The Biden-Harris administration announced the latest round of funding for airports from the bipartisan infrastructure law. The funding – $970 million to 114 airports – is from the Airport Terminal Program, one of three aviation programs created by the law. This latest funding  comes on the heels of more than $240 million in funding for Airport Infrastructure Grants. In total, the law provides $1 billion annually for five years for Airport Terminal Program grants.

These awards are on top of the nearly $2 billion for airport terminals announced over the past two years. The vast majority of these terminal projects are under construction.

The U.S. Department of Transportation said the funding helps meet the growing demand for air travel and launches projects that will improve passenger experience, accessibility, and sustainability while creating good-paying jobs. Investments enhancing the passenger experience include new baggage systems, larger security checkpoints, increasing gate capacity, and modernizing aging infrastructure throughout terminals and ground transportation. These investments further increase terminal sustainability and improve accessibility for individuals with disabilities. Nine grants will address the needs of aging air traffic control towers.

“Under this administration, we are doing more to improve the travel experience than ever before, from expanding consumer protections to modernizing the physical infrastructure,” said U.S. Transportation Secretary Pete Buttigieg.

Many of the new grants contain an element that will build new or expanded terminal facilities. These include a $35 million award to Washington Dulles International Airport (IAD) to fund a portion of the construction of a 14-gate, 400,000 sq. ft. terminal building including connections to the Aerotrain and Metrorail; a $20 million award to Salt Lake City International (SLC) to fund a portion of the Concourse B terminal expansion that will include 16 gates; and $10 million to Hector International Airport (FAR) to fund a portion of the rehabilitation and expansion of the existing terminal.

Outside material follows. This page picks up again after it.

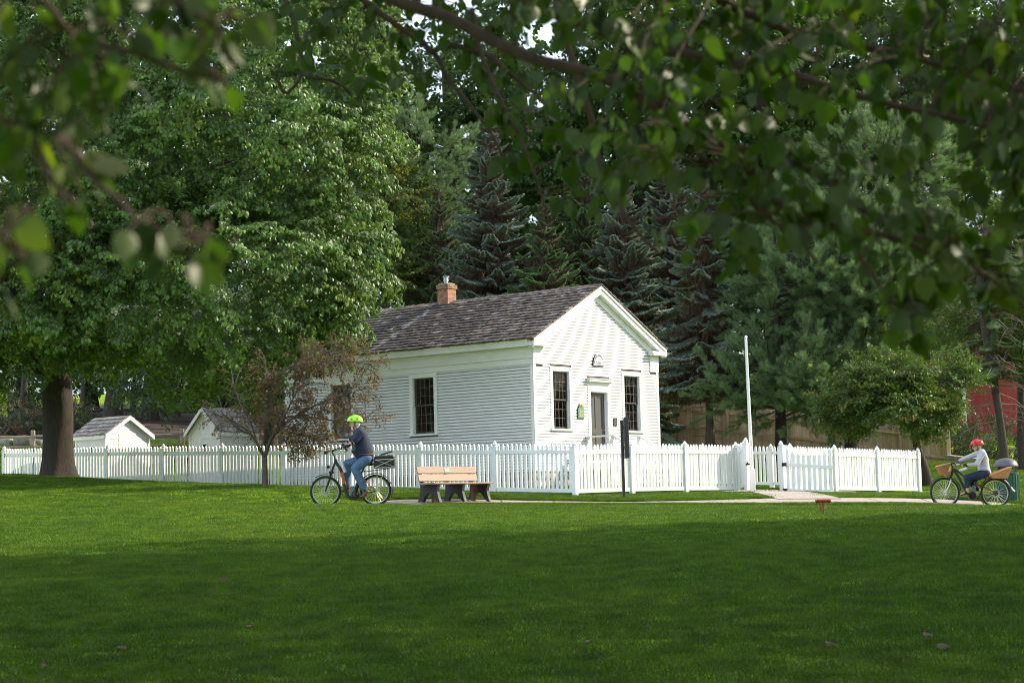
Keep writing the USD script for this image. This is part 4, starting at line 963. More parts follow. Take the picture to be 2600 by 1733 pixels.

The DOT noted that many grants contain an element that will improve the passenger experience by improving security-screening areas, providing faster and more reliable baggage systems, and increasing accessibility for passengers with disabilities. For example, Chicago O’Hare International Airport (ORD) received $40 million to increase the central passenger corridor width, reconfigure a TSA checkpoint and fund other improvements; Denver International Airport (DEN) was awarded $26.6 million to fund a portion of its baggage handling system replacement and Ted Stevens Anchorage International Airport (ANC) was awarded $1.5 million for the  installation of 110 audio and visual monitors and stations throughout the terminal to better serve the passengers.

Other grants will help airports increase access to other modes of transportation or improve roadways, refurbish airport-owned air traffic control towers, increase terminal sustainability and improve airport access in smaller communities.